Repeat the material exactly from its first line to the line that includes "COL = S.collection". Skip pictures.

▶ [SOURCE MATERIAL]:
============================================================
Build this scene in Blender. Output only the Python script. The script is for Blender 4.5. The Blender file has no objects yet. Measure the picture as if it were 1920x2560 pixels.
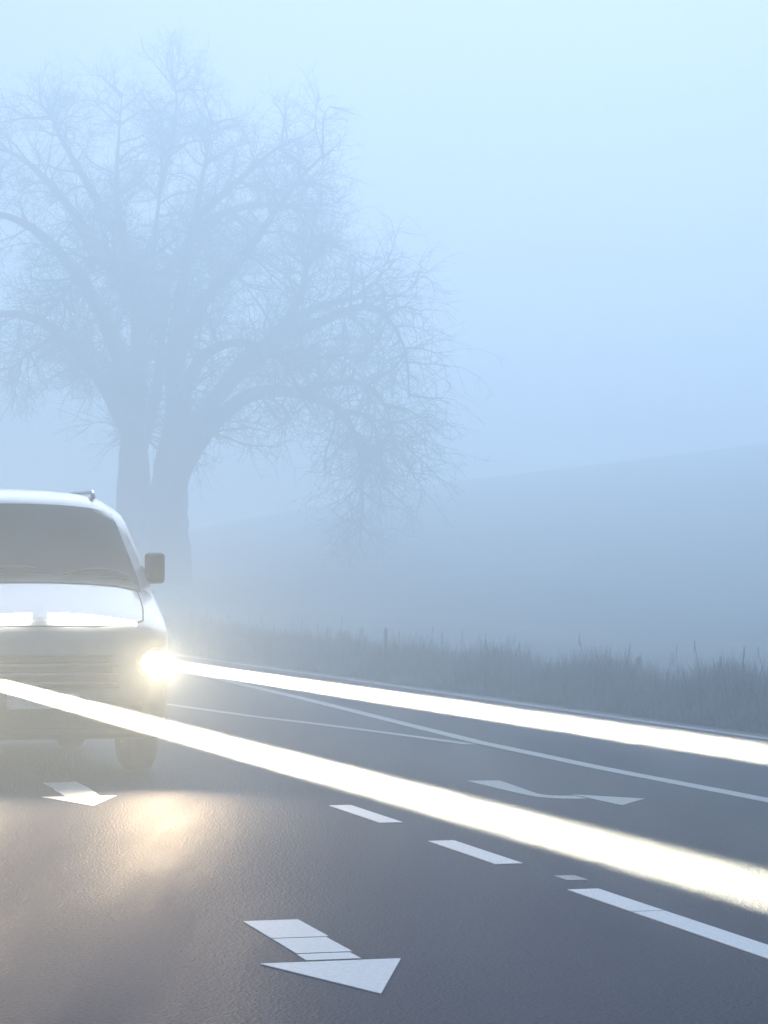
import bpy, math, random
from mathutils import Vector, Matrix
random.seed(11)
R = math.radians
S = bpy.context.scene
COL = S.collection

# ------------------------------------------------------------------ helpers
def tag(o, label=None, cat=None, group=None, kind=None):
    if label: o['label'] = label
    if cat: o['category'] = cat
    if group: o['group'] = group
    if kind: o['kind'] = kind
    return o

def empty(name, loc=(0, 0, 0), rz=0.0):
    o = bpy.data.objects.new(name, None)
    o.empty_display_size = 0.2
    COL.objects.link(o)
    o.location = loc
    o.rotation_euler = (0, 0, rz)
    return o

class MB:
    """collects shapes that become ONE mesh object"""
    def __init__(self):
        self.v = []; self.f = []
    def grid(self, rows, close_u=False, close_v=False):
        b = len(self.v); n = len(rows[0])
        for r in rows: self.v.extend(tuple(p) for p in r)
        m = len(rows)
        for i in range(m if close_v else m - 1):
            i2 = (i + 1) % m
            for j in range(n if close_u else n - 1):
                j2 = (j + 1) % n
                self.f.append((b + i*n + j, b + i*n + j2, b + i2*n + j2, b + i2*n + j))
    def poly(self, pts):
        b = len(self.v); self.v.extend(tuple(p) for p in pts)
        self.f.append(tuple(range(b, b + len(pts))))
    def slab(self, pts, z0, z1):
        b = len(self.v); n = len(pts)
        self.v.extend((p[0], p[1], z0) for p in pts); self.v.extend((p[0], p[1], z1) for p in pts)
        self.f.append(tuple(b + n + i for i in range(n)))
        self.f.append(tuple(b + n - 1 - i for i in range(n)))
        for i in range(n):
            j = (i + 1) % n
            self.f.append((b + i, b + j, b + n + j, b + n + i))
    def box(self, x0, x1, y0, y1, z0, z1):
        self.slab([(x0, y0), (x1, y0), (x1, y1), (x0, y1)], z0, z1)
    def tube(self, pts, rad, sides=6, cap=False):
        b = len(self.v); n = len(pts)
        up = None
        for i, p in enumerate(pts):
            p = Vector(p)
            a = Vector(pts[max(i-1, 0)]); c = Vector(pts[min(i+1, n-1)])
            t = (c - a)
            if t.length < 1e-9: t = Vector((0, 0, 1))
            t.normalize()
            if up is None:
                up = Vector((0.13, 0.99, 0.05)) if abs(t.y) < .9 else Vector((1, 0, 0))
            u = (up - t*up.dot(t)); u.normalize(); w = t.cross(u); up = u
            for k in range(sides):
                q = 2*math.pi*k/sides
                self.v.append(tuple(p + (u*math.cos(q) + w*math.sin(q))*rad[i]))
        for i in range(n-1):
            for k in range(sides):
                k2 = (k+1) % sides
                self.f.append((b+i*sides+k, b+i*sides+k2, b+(i+1)*sides+k2, b+(i+1)*sides+k))
        if cap:
            self.f.append(tuple(b+k for k in reversed(range(sides))))
            self.f.append(tuple(b+(n-1)*sides+k for k in range(sides)))
    def lathe_x(self, c, prof, n=36):
        """profile of (x, r) spun round the x axis through c"""
        rows = [[(c[0]+x, c[1]+r*math.cos(2*math.pi*k/n), c[2]+r*math.sin(2*math.pi*k/n)) for k in range(n)] for x, r in prof]
        self.grid(rows, close_u=True)
    def build(self, name, mat, parent=None, smooth=False, bevel=0.0):
        me = bpy.data.meshes.new(name)
        me.from_pydata(self.v, [], self.f)
        me.validate(); me.update()
        if mat: me.materials.append(mat)
        o = bpy.data.objects.new(name, me)
        COL.objects.link(o)
        if smooth:
            for p in me.polygons: p.use_smooth = True
        if bevel:
            m = o.modifiers.new('bevel', 'BEVEL'); m.width = bevel; m.segments = 2; m.limit_method = 'ANGLE'
        if parent: o.parent = parent
        return o

# ------------------------------------------------------------------ materials
def mat(name, base=(.5, .5, .5), rough=.6, metal=0.0, coat=0.0):
    m = bpy.data.materials.new(name); m.use_nodes = True
    b = m.node_tree.nodes['Principled BSDF']
    b.inputs['Base Color'].default_value = (*base, 1)
    b.inputs['Roughness'].default_value = rough
    b.inputs['Metallic'].default_value = metal
    b.inputs['Coat Weight'].default_value = coat
    return m
def noise_mat(name, c0, c1, scale, rough=.8, bump=0.0, detail=6, lo=.35, hi=.65, r2=None, dist=.01):
    m = mat(name, c0, rough); nt = m.node_tree; N = nt.nodes; L = nt.links
    b = N['Principled BSDF']
    tc = N.new('ShaderNodeTexCoord')
    n = N.new('ShaderNodeTexNoise'); n.inputs['Scale'].default_value = scale; n.inputs['Detail'].default_value = detail
    L.new(tc.outputs['Object'], n.inputs['Vector'])
    cr = N.new('ShaderNodeValToRGB'); cr.color_ramp.elements[0].position = lo; cr.color_ramp.elements[1].position = hi
    cr.color_ramp.elements[0].color = (*c0, 1); cr.color_ramp.elements[1].color = (*c1, 1)
    L.new(n.outputs['Fac'], cr.inputs['Fac']); L.new(cr.outputs['Color'], b.inputs['Base Color'])
    if bump:
        bp = N.new('ShaderNodeBump'); bp.inputs['Strength'].default_value = bump; bp.inputs['Distance'].default_value = dist
        L.new(n.outputs['Fac'], bp.inputs['Height']); L.new(bp.outputs['Normal'], b.inputs['Normal'])
    return m
def emit_mat(name, col, strength):
    m = mat(name, (.8, .8, .8), .2)
    b = m.node_tree.nodes['Principled BSDF']
    b.inputs['Emission Color'].default_value = (*col, 1)
    b.inputs['Emission Strength'].default_value = strength
    return m

def asphalt():
    m = mat('damp_asphalt', (.05, .05, .055), .5); nt = m.node_tree; N = nt.nodes; L = nt.links
    b = N['Principled BSDF']; b.inputs['Specular IOR Level'].default_value = .02
    tc = N.new('ShaderNodeTexCoord')
    fine = N.new('ShaderNodeTexNoise'); fine.inputs['Scale'].default_value = 48; fine.inputs['Detail'].default_value = 7; fine.inputs['Roughness'].default_value = .7
    vor = N.new('ShaderNodeTexVoronoi'); vor.inputs['Scale'].default_value = 70
    big = N.new('ShaderNodeTexNoise'); big.inputs['Scale'].default_value = .9; big.inputs['Detail'].default_value = 5
    mp = N.new('ShaderNodeMapping'); mp.inputs['Rotation'].default_value = (0, 0, R(-14.9)); mp.inputs['Scale'].default_value = (1.1, .10, 1)
    for t in (fine, vor): L.new(tc.outputs['Object'], t.inputs['Vector'])
    L.new(tc.outputs['Object'], mp.inputs['Vector']); L.new(mp.outputs['Vector'], big.inputs['Vector'])
    cr = N.new('ShaderNodeValToRGB')
    cr.color_ramp.elements[0].position = .40; cr.color_ramp.elements[0].color = (.003, .0055, .018, 1)
    cr.color_ramp.elements[1].position = .58; cr.color_ramp.elements[1].color = (.028, .038, .082, 1)
    mix = N.new('ShaderNodeMath'); mix.operation = 'MULTIPLY_ADD'; mix.inputs[1].default_value = .7
    L.new(fine.outputs['Fac'], mix.inputs[0])
    sc = N.new('ShaderNodeMath'); sc.operation = 'MULTIPLY'; sc.inputs[1].default_value = .36
    L.new(big.outputs['Fac'], sc.inputs[0]); L.new(sc.outputs[0], mix.inputs[2])
    L.new(mix.outputs[0], cr.inputs['Fac']); L.new(cr.outputs['Color'], b.inputs['Base Color'])
    rr = N.new('ShaderNodeMapRange'); rr.inputs['From Min'].default_value = .3; rr.inputs['From Max'].default_value = .7
    rr.inputs['To Min'].default_value = .50; rr.inputs['To Max'].default_value = .76
    L.new(big.outputs['Fac'], rr.inputs['Value']); L.new(rr.outputs[0], b.inputs['Roughness'])
    b1 = N.new('ShaderNodeBump'); b1.inputs['Strength'].default_value = .8; b1.inputs['Distance'].default_value = .008
    L.new(vor.outputs['Distance'], b1.inputs['Height'])
    b2 = N.new('ShaderNodeBump'); b2.inputs['Strength'].default_value = .5; b2.inputs['Distance'].default_value = .006
    L.new(fine.outputs['Fac'], b2.inputs['Height']); L.new(b1.outputs['Normal'], b2.inputs['Normal'])
    L.new(b2.outputs['Normal'], b.inputs['Normal'])
    return m

def paint_mat(name, c0, c1):
    m = noise_mat(name, c0, c1, 60, .65, .08, 5, .3, .6, dist=.001)
    return m

def van_paint():
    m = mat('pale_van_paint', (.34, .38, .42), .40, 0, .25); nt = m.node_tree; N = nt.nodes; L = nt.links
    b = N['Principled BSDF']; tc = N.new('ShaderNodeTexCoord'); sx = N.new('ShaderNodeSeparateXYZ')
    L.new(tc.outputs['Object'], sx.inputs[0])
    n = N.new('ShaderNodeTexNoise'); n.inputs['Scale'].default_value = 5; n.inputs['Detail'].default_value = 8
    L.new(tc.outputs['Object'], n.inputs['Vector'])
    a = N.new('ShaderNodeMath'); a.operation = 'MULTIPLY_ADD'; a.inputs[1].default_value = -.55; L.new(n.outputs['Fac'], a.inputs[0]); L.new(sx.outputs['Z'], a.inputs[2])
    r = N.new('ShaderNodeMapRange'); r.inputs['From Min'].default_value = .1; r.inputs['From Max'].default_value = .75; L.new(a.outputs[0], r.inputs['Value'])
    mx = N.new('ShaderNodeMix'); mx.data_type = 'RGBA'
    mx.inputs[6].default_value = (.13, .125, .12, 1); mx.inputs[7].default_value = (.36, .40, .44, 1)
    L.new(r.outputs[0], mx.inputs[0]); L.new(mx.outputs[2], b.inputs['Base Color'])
    return m

M = dict(
    asphalt=asphalt(),
    paint=paint_mat('road_paint', (.54, .56, .58), (.68, .70, .72)),
    faded=paint_mat('faded_road_paint', (.10, .11, .12), (.27, .28, .29)),
    worn=paint_mat('worn_road_paint', (.07, .07, .08), (.20, .20, .21)),
    field=noise_mat('winter_field', (.032, .052, .052), (.066, .094, .094), .35, .95, .4, 8, dist=.1),
    grass=noise_mat('dry_grass', (.070, .110, .140), (.165, .215, .240), 1.6, .85),
    bark=noise_mat('bark', (.022, .020, .018), (.055, .048, .042), 6, .95, .5, dist=.03),
    twig=noise_mat('twig_bark', (.03, .027, .024), (.055, .048, .042), 2, .95),
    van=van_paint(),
    glass=mat('tinted_glass', (.012, .040, .062), .12, 0, 0),
    black=noise_mat('black_plastic', (.018, .018, .02), (.035, .035, .038), 60, .6, .1, dist=.001),
    rubber=noise_mat('tyre_rubber', (.012, .012, .012), (.025, .025, .025), 40, .85, .2, dist=.002),
    rim=mat('alloy', (.45, .46, .48), .35, .9),
    chrome=mat('reflector', (.8, .8, .82), .12, 1.0),
    plate=noise_mat('plate_white', (.70, .71, .72), (.78, .79, .80), 30, .4),
    wood=noise_mat('weathered_wood', (.06, .05, .04), (.14, .12, .10), 9, .9, .3, dist=.01),
    lens=emit_mat('lit_headlamp', (1, .90, .72), 60),
    strip=emit_mat('added_streak_glow', (1, .90, .74), 13),  # glow of the strip added to the van, imitating a passing lamp's streak
    marker=emit_mat('lit_marker', (1, .86, .66), 6),
)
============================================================
▶ [FINAL RESULT]:
Build this scene in Blender. Output only the Python script. The script is for Blender 4.5. The Blender file has no objects yet. Measure the picture as if it were 1920x2560 pixels.
import bpy, math, random
from mathutils import Vector, Matrix
random.seed(11)
R = math.radians
S = bpy.context.scene
COL = S.collection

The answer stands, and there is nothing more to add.